There was no novelty in the idea that language was contaminated by dishonesty:
And the betrayers of language
........................n and the press gang
And those who had lied for hire,
The perverts, the perverters of language
For Barthelme, who was as aware of trends in the visual arts as he was of new writing, the great shift had been in the relation of the work of art to the world. (This point is important about Barthelme because the postmodern writers are so often said to be writing about the fictiveness of fiction, and he was not attracted to that game.) From being a window on the world, art had become an object in itself, and Barthelme was among the very first to notice--and this would be the true postmodernist note distinctive in his work--that by making art works into things, they were then on a par with all other things instead of occupying somehow some higher realm.

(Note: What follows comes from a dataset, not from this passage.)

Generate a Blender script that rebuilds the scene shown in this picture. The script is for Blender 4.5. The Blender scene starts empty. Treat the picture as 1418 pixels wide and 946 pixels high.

Claes Oldenberg, an early pop artist who had a storefront studio on the Lower East Side, turned it into a literal store, with objects made of plaster and painted crudely, all with price tags. The monumental, dumb, boring repetitiveness of Warhol's soup can painting rationalized and ironized the urban grid that had supplied the armature of so many abstract expressionist painting. Jasper Johns devoted himself to doing paintings of "things the mind already knows."
The language of fiction took a steep slide in the direction of speech, partly as a way to eliminate outworn diction in the spirit of the early modernists, partly because some writers found it more expressive. Barthelme began to look at language itself, sentence, fragments of sentences, as being more interesting in itself than for anything it might mean. He walked around the city, listened to conversations, and read newspapers and magazines with his ear cocked for some strange new idiom, and took it home with him, wrote it down, and placed it, as if surrounded by scare quotes, into some inapposite context, just as Kurt Schwitters had taken torn pieces of paper and pasted them together to make something new. Instead of a picture of something that existed, something that had not existed before. This approach appealed to Barthelme.
His hope was that the friction between the collaged items would generate new meaning. History was against him there; the world was becoming increasingly opaque and uninterpretable, whether or not banal or exhausted language was itself responsible for leaching meaning out of the world. Not only Barthelme, but most serious artists, had to come to grips with the fact that their work was meaningless at the same time that it had achieved status as a thing among other things. It was a promotion in one dimension, since it was no longer secondary to the world, but a demotion in another direction because it was now just one mnore thing. It was a thing added to the world, but without higher status.
Barthelme's example is a hopeful one, for his work suggests that even if many people feel like they've fallen into an appendix of the universe and can't get out, it's not a dead end. Though he is not likely to have imitators, since the result would be inadvertant parody, his methods may be influential for many years to come.